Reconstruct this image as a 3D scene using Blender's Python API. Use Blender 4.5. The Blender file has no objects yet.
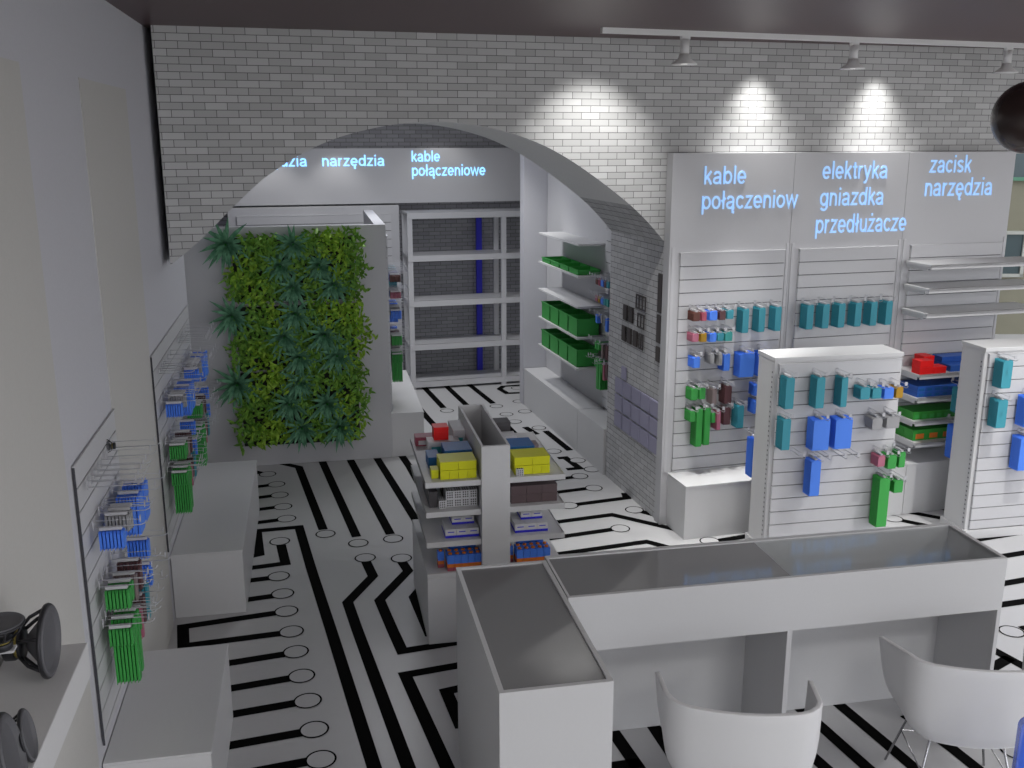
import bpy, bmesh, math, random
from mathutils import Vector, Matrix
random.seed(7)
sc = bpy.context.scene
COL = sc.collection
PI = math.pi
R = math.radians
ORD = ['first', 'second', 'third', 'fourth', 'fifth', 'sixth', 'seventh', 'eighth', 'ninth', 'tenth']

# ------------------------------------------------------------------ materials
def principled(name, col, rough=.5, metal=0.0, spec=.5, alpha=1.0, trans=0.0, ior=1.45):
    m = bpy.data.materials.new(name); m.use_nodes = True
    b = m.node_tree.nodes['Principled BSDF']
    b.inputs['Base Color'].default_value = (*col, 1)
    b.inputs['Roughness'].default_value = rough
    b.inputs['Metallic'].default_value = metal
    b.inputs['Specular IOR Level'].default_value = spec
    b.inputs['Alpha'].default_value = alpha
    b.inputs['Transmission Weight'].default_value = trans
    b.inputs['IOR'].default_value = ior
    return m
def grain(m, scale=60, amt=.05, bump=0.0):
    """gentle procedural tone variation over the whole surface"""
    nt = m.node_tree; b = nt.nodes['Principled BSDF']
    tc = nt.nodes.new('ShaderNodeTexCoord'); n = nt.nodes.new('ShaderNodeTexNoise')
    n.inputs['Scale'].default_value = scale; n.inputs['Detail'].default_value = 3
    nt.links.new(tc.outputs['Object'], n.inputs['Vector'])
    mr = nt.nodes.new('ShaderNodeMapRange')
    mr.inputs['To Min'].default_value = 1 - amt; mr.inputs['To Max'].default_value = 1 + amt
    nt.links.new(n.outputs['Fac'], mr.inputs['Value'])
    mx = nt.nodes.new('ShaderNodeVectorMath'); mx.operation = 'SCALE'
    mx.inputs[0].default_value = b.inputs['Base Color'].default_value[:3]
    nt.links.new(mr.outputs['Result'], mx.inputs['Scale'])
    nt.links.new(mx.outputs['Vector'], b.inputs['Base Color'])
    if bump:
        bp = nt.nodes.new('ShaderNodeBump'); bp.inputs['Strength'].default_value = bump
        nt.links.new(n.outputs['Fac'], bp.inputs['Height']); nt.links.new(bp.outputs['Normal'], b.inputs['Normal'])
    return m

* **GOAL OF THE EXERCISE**
Do not copy the pictures, but repeat every line exactly.

* **RESPONSE TO THE TASK**
Reconstruct this image as a 3D scene using Blender's Python API. Use Blender 4.5. The Blender file has no objects yet.
import bpy, bmesh, math, random
from mathutils import Vector, Matrix
random.seed(7)
sc = bpy.context.scene
COL = sc.collection
PI = math.pi
R = math.radians
ORD = ['first', 'second', 'third', 'fourth', 'fifth', 'sixth', 'seventh', 'eighth', 'ninth', 'tenth']

# ------------------------------------------------------------------ materials
def principled(name, col, rough=.5, metal=0.0, spec=.5, alpha=1.0, trans=0.0, ior=1.45):
    m = bpy.data.materials.new(name); m.use_nodes = True
    b = m.node_tree.nodes['Principled BSDF']
    b.inputs['Base Color'].default_value = (*col, 1)
    b.inputs['Roughness'].default_value = rough
    b.inputs['Metallic'].default_value = metal
    b.inputs['Specular IOR Level'].default_value = spec
    b.inputs['Alpha'].default_value = alpha
    b.inputs['Transmission Weight'].default_value = trans
    b.inputs['IOR'].default_value = ior
    return m
def grain(m, scale=60, amt=.05, bump=0.0):
    """gentle procedural tone variation over the whole surface"""
    nt = m.node_tree; b = nt.nodes['Principled BSDF']
    tc = nt.nodes.new('ShaderNodeTexCoord'); n = nt.nodes.new('ShaderNodeTexNoise')
    n.inputs['Scale'].default_value = scale; n.inputs['Detail'].default_value = 3
    nt.links.new(tc.outputs['Object'], n.inputs['Vector'])
    mr = nt.nodes.new('ShaderNodeMapRange')
    mr.inputs['To Min'].default_value = 1 - amt; mr.inputs['To Max'].default_value = 1 + amt
    nt.links.new(n.outputs['Fac'], mr.inputs['Value'])
    mx = nt.nodes.new('ShaderNodeVectorMath'); mx.operation = 'SCALE'
    mx.inputs[0].default_value = b.inputs['Base Color'].default_value[:3]
    nt.links.new(mr.outputs['Result'], mx.inputs['Scale'])
    nt.links.new(mx.outputs['Vector'], b.inputs['Base Color'])
    if bump:
        bp = nt.nodes.new('ShaderNodeBump'); bp.inputs['Strength'].default_value = bump
        nt.links.new(n.outputs['Fac'], bp.inputs['Height']); nt.links.new(bp.outputs['Normal'], b.inputs['Normal'])
    return m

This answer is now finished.